Exercise instructions: Transcribe the listing below word for word.

Entries supplied:

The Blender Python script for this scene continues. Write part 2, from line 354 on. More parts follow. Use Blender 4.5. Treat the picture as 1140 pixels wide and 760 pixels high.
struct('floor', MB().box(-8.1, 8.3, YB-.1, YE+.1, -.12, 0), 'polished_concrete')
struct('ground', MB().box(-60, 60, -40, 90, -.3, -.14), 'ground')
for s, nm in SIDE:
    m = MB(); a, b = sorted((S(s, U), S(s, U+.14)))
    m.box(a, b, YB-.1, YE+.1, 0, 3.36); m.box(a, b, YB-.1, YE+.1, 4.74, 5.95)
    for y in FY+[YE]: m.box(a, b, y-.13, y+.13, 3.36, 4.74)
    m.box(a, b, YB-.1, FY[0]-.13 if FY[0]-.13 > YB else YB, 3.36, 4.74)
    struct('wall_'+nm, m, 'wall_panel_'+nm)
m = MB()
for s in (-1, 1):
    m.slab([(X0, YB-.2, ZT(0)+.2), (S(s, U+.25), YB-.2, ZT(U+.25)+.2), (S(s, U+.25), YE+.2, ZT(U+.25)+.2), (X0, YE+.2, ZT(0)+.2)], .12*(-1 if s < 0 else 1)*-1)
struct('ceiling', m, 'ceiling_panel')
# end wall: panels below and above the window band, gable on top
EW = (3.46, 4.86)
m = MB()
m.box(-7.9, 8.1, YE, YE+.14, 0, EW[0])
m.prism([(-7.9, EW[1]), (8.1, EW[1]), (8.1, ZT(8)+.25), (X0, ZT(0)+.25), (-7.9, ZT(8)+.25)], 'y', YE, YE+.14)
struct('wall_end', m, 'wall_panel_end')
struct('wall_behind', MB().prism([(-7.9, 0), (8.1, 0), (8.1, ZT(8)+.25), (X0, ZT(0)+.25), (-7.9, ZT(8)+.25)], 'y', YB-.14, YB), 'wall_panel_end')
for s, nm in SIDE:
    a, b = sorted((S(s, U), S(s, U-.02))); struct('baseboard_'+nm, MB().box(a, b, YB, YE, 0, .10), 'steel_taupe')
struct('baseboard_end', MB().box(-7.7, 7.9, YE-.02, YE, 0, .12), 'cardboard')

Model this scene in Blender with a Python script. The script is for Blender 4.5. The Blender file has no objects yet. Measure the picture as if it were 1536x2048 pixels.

The completed task:
The Blender Python script for this scene continues. Write part 2, from line 354 on. More parts follow. Use Blender 4.5. Treat the picture as 1140 pixels wide and 760 pixels high.
struct('floor', MB().box(-8.1, 8.3, YB-.1, YE+.1, -.12, 0), 'polished_concrete')
struct('ground', MB().box(-60, 60, -40, 90, -.3, -.14), 'ground')
for s, nm in SIDE:
    m = MB(); a, b = sorted((S(s, U), S(s, U+.14)))
    m.box(a, b, YB-.1, YE+.1, 0, 3.36); m.box(a, b, YB-.1, YE+.1, 4.74, 5.95)
    for y in FY+[YE]: m.box(a, b, y-.13, y+.13, 3.36, 4.74)
    m.box(a, b, YB-.1, FY[0]-.13 if FY[0]-.13 > YB else YB, 3.36, 4.74)
    struct('wall_'+nm, m, 'wall_panel_'+nm)
m = MB()
for s in (-1, 1):
    m.slab([(X0, YB-.2, ZT(0)+.2), (S(s, U+.25), YB-.2, ZT(U+.25)+.2), (S(s, U+.25), YE+.2, ZT(U+.25)+.2), (X0, YE+.2, ZT(0)+.2)], .12*(-1 if s < 0 else 1)*-1)
struct('ceiling', m, 'ceiling_panel')
# end wall: panels below and above the window band, gable on top
EW = (3.46, 4.86)
m = MB()
m.box(-7.9, 8.1, YE, YE+.14, 0, EW[0])
m.prism([(-7.9, EW[1]), (8.1, EW[1]), (8.1, ZT(8)+.25), (X0, ZT(0)+.25), (-7.9, ZT(8)+.25)], 'y', YE, YE+.14)
struct('wall_end', m, 'wall_panel_end')
struct('wall_behind', MB().prism([(-7.9, 0), (8.1, 0), (8.1, ZT(8)+.25), (X0, ZT(0)+.25), (-7.9, ZT(8)+.25)], 'y', YB-.14, YB), 'wall_panel_end')
for s, nm in SIDE:
    a, b = sorted((S(s, U), S(s, U-.02))); struct('baseboard_'+nm, MB().box(a, b, YB, YE, 0, .10), 'steel_taupe')
struct('baseboard_end', MB().box(-7.7, 7.9, YE-.02, YE, 0, .12), 'cardboard')

Model this scene in Blender with a Python script. The script is for Blender 4.5. The Blender file has no objects yet. Measure the picture as if it were 1536x2048 pixels.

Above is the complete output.